Particularly interesting is the expansion of emerging or previously marginal markets. Spain, Greece, the Czech Republic, Romania, Brazil, Argentina, India and Mexico all show very strong growth compared with 2024.

This demand is more fragmented but dynamic. It is often linked to more moderate budgets and to interest in areas that are less inflated than traditional markets. The gradual increase in enquiries from the United Arab Emirates is also worth noting; in this case, interest is mainly focused on luxury properties.

Less Focus on “Classic” Regions, More Search for Alternatives

From a geographical point of view, 2025 marks an important rebalancing among Italian regions.
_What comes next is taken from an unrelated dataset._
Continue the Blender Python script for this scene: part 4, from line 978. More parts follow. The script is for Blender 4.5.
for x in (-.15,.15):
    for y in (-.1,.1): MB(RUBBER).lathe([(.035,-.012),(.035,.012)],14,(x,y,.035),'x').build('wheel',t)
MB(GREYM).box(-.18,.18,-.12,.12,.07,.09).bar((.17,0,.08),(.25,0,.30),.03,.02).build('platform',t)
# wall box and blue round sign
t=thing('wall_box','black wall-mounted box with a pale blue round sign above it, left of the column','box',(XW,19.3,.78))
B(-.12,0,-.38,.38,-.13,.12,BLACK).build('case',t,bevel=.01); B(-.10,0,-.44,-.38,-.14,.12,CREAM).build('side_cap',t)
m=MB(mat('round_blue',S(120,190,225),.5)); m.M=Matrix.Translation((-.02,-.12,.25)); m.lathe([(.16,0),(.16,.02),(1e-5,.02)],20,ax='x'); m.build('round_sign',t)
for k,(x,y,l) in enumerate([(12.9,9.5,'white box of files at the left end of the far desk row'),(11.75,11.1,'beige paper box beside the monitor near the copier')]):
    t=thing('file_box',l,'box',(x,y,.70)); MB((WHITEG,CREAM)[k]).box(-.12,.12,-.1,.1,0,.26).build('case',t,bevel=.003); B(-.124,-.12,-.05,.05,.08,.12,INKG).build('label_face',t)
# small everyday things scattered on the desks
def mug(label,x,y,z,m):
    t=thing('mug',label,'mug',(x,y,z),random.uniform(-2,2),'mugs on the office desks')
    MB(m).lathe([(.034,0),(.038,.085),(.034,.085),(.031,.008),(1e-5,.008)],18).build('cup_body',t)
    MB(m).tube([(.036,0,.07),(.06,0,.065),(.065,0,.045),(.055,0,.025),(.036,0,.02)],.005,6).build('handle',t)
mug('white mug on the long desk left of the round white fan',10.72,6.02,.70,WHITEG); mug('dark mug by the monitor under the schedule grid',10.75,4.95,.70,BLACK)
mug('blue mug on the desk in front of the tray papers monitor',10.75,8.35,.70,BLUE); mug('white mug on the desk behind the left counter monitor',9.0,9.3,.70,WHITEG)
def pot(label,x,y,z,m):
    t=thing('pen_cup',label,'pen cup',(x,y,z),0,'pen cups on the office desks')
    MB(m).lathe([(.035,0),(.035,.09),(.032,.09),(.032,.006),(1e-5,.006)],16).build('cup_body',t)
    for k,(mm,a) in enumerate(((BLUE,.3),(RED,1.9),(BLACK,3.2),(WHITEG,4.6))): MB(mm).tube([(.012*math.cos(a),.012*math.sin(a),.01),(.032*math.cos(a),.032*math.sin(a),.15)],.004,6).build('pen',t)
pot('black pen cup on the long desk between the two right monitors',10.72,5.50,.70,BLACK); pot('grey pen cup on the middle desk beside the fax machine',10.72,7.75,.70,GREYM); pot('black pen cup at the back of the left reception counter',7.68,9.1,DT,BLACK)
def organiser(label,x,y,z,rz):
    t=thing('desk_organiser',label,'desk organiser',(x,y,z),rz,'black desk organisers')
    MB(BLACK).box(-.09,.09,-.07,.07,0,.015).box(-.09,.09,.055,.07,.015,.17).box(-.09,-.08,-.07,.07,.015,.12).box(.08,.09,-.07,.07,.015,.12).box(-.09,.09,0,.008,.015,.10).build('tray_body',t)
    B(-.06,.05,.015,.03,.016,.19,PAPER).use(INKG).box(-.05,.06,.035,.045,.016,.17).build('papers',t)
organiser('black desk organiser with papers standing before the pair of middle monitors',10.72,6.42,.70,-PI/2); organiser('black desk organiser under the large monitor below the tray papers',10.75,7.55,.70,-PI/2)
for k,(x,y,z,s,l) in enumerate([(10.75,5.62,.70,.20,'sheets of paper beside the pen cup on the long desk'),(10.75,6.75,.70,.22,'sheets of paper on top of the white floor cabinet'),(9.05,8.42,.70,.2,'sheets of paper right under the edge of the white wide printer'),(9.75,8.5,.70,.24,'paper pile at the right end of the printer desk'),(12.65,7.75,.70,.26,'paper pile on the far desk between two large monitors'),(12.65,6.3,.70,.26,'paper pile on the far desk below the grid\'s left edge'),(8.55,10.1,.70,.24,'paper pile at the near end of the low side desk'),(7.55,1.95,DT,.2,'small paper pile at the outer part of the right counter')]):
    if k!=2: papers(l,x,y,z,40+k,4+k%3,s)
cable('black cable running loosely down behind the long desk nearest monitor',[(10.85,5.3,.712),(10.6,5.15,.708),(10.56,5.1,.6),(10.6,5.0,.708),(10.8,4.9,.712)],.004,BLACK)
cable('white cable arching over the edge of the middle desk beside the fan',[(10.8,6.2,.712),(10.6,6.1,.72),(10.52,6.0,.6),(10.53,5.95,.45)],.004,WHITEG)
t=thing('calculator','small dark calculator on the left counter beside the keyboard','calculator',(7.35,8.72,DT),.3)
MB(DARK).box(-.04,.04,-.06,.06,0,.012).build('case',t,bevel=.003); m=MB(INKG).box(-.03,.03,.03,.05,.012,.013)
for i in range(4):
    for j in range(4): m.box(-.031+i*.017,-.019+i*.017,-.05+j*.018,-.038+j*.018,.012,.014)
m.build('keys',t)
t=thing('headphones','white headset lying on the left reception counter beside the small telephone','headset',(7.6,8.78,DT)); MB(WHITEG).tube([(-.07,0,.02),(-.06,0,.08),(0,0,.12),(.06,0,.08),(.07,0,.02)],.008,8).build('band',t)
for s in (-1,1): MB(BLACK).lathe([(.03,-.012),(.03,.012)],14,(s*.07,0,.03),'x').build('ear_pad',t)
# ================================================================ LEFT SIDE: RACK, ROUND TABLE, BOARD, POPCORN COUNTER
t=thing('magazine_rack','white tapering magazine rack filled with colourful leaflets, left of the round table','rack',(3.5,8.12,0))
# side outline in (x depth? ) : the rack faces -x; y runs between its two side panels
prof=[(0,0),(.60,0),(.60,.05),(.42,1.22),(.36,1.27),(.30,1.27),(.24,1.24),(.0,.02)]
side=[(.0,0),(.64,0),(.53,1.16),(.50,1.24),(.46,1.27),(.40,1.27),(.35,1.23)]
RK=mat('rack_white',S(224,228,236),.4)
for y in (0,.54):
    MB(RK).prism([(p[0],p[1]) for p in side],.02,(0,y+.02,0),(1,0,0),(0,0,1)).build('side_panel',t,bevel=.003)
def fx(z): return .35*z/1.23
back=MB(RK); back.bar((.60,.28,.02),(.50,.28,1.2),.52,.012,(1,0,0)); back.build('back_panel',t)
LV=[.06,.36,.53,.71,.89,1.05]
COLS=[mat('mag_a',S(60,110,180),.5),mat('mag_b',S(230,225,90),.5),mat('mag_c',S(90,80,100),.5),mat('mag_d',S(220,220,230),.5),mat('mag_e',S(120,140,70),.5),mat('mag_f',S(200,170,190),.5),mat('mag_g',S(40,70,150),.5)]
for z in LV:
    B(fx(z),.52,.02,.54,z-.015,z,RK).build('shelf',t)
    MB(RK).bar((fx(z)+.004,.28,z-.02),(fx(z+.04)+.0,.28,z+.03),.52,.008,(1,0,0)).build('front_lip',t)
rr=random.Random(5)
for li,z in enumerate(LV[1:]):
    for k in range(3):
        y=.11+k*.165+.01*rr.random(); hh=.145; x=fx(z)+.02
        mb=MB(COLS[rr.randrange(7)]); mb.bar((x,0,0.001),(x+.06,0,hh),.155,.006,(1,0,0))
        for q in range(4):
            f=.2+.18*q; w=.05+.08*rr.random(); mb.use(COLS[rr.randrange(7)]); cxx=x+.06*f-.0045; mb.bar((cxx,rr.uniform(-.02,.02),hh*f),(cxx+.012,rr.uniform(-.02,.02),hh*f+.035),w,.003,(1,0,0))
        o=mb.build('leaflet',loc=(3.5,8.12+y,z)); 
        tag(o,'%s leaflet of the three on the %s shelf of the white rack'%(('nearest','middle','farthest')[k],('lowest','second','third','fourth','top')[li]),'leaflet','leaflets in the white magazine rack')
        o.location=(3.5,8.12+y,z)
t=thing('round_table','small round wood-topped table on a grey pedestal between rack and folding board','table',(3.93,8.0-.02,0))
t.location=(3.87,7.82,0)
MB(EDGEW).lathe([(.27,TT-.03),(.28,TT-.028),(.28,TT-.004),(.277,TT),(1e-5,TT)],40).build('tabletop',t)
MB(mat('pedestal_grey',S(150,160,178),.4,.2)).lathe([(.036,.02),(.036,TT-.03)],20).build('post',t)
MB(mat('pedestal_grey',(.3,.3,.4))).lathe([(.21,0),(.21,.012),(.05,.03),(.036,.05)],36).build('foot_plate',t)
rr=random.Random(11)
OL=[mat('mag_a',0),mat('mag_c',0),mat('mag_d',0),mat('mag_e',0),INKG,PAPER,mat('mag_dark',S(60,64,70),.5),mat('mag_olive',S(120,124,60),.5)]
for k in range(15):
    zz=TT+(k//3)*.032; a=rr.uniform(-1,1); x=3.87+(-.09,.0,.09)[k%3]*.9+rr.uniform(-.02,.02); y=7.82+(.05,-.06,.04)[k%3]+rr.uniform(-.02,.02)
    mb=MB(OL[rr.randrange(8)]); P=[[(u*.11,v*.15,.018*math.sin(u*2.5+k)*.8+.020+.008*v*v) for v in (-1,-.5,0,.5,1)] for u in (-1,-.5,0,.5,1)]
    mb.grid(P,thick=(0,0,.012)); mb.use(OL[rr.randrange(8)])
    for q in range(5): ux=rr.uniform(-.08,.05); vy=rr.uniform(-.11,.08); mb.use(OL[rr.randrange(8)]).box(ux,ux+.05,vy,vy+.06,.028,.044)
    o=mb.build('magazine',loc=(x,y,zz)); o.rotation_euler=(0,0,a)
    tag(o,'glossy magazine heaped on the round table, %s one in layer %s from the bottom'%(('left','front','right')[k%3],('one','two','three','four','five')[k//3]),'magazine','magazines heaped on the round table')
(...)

Tuscany remains the most sought-after region, accounting for 14.77% of total enquiries, although it recorded an annual decline. It is followed by Sicily and Lombardy.
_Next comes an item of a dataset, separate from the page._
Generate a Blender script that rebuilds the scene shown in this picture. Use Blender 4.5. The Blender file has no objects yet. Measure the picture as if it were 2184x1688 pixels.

At the same time, several regions are growing strongly:

  • Trentino-Alto Adige: +44.29%
  • Friuli-Venezia Giulia: +27.52%
  • Piedmont: +11.27%
  • Basilicata: +10.25%
  • Veneto: +5.8%

Trentino-Alto Adige is being driven by quality of life, its Alpine setting and long-term prospects. Friuli-Venezia Giulia is increasingly perceived as a more accessible alternative in north-eastern Italy. Piedmont is benefiting from the appeal of the Langhe, Monferrato and the lakes. Basilicata and Veneto are attracting demand oriented towards authentic, less crowded areas.

Provinces and Towns: “Secondary” Italy Takes Centre Stage

Analysis at local level confirms what has now become a structural trend: growth is not concentrated in the major iconic cities, but in provinces and medium-sized or small towns, often far from the mass-tourism circuit.
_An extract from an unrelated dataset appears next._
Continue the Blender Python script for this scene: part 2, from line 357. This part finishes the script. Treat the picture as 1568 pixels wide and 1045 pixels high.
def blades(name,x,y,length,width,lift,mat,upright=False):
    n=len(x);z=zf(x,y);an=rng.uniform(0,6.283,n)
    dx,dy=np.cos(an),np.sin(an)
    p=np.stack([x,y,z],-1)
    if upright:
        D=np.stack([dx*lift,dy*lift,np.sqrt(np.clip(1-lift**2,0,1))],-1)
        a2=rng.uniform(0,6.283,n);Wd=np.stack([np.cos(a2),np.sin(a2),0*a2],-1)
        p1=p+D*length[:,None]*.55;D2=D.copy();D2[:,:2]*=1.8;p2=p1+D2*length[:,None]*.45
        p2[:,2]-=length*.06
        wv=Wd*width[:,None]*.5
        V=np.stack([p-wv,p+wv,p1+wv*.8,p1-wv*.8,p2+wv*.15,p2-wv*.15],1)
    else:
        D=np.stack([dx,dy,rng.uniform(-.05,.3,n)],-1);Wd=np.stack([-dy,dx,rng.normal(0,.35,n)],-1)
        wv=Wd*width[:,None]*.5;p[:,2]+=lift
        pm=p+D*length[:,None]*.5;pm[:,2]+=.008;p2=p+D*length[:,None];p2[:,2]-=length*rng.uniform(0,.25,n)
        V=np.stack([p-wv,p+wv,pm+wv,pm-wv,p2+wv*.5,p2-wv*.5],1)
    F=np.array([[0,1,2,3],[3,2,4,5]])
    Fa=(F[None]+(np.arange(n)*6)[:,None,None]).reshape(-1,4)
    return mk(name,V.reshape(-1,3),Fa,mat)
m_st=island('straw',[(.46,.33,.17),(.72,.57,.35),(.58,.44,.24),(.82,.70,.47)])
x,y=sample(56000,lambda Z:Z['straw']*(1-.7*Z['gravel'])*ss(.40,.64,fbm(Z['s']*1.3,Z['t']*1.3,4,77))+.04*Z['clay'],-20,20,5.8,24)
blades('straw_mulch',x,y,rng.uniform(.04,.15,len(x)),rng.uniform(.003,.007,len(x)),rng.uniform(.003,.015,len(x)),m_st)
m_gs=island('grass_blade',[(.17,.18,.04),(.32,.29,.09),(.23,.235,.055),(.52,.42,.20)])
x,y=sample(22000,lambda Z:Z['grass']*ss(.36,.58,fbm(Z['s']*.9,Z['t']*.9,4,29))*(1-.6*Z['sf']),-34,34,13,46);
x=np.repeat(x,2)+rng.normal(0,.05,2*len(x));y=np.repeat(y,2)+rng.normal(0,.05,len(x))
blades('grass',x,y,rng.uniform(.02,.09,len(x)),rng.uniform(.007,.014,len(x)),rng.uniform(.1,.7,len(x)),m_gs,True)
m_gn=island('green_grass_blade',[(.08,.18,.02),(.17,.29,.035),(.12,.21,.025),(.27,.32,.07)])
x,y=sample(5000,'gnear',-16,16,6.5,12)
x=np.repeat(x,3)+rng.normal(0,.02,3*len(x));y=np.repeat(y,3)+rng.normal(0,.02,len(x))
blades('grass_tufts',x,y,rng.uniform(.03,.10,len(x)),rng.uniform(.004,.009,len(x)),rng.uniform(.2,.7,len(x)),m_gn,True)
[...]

The Report on Provinces and Municipalities

The provinces recording the strongest growth — Vercelli (+85% year on year), Novara (+61.74%), Biella (+63.08%), Fermo (+52.01%), Viterbo (+48.43%), Naples (+55.36%) and Bergamo (+44.34%) — tell the story of a more widespread Italy, capable of attracting buyers looking for quality of life, natural surroundings and more accessible prices.

The same applies to municipalities. Alongside established names such as Ostuni, in the province of Brindisi — which, for the second year in a row, is the most requested municipality in Italy — Scalea, in the province of Cosenza, and Noto, in the province of Syracuse, new locations are emerging. These include Caltagirone, Santa Maria del Cedro, Nizza Monferrato, Longobardi, Chiusa Sclafani, Semproniano, Urbe, Petacciato and several towns around the lakes of Lombardy and Piedmont.

This is demand that favours strong local identity, authenticity and potential for capital appreciation, rather than simply the fame of a destination.

Among Italy’s major cities, Rome ranks first for interest. In 2025, driven by the Jubilee, it recorded growth of 44.69% compared with the previous year. Further down the ranking are Florence, Genoa and Milan. Among the major Italian cities showing positive growth compared with 2024 are Naples, Bologna, Turin (+43.64% year on year) and Bari (+35.71% year on year).

Prices and Budgets: A More Cautious and Rational Market

The average value of the property requested stands at €428,622, showing slight growth of 1.27%. However, the distribution of price ranges points to a more cautious market. Enquiries for properties below €100,000 are increasing, while all higher price brackets are declining, particularly those between €250,000 and €1 million.

This signals a less speculative and more selective international demand, oriented towards carefully considered purchases often linked to lifestyle projects, second homes or gradual relocations.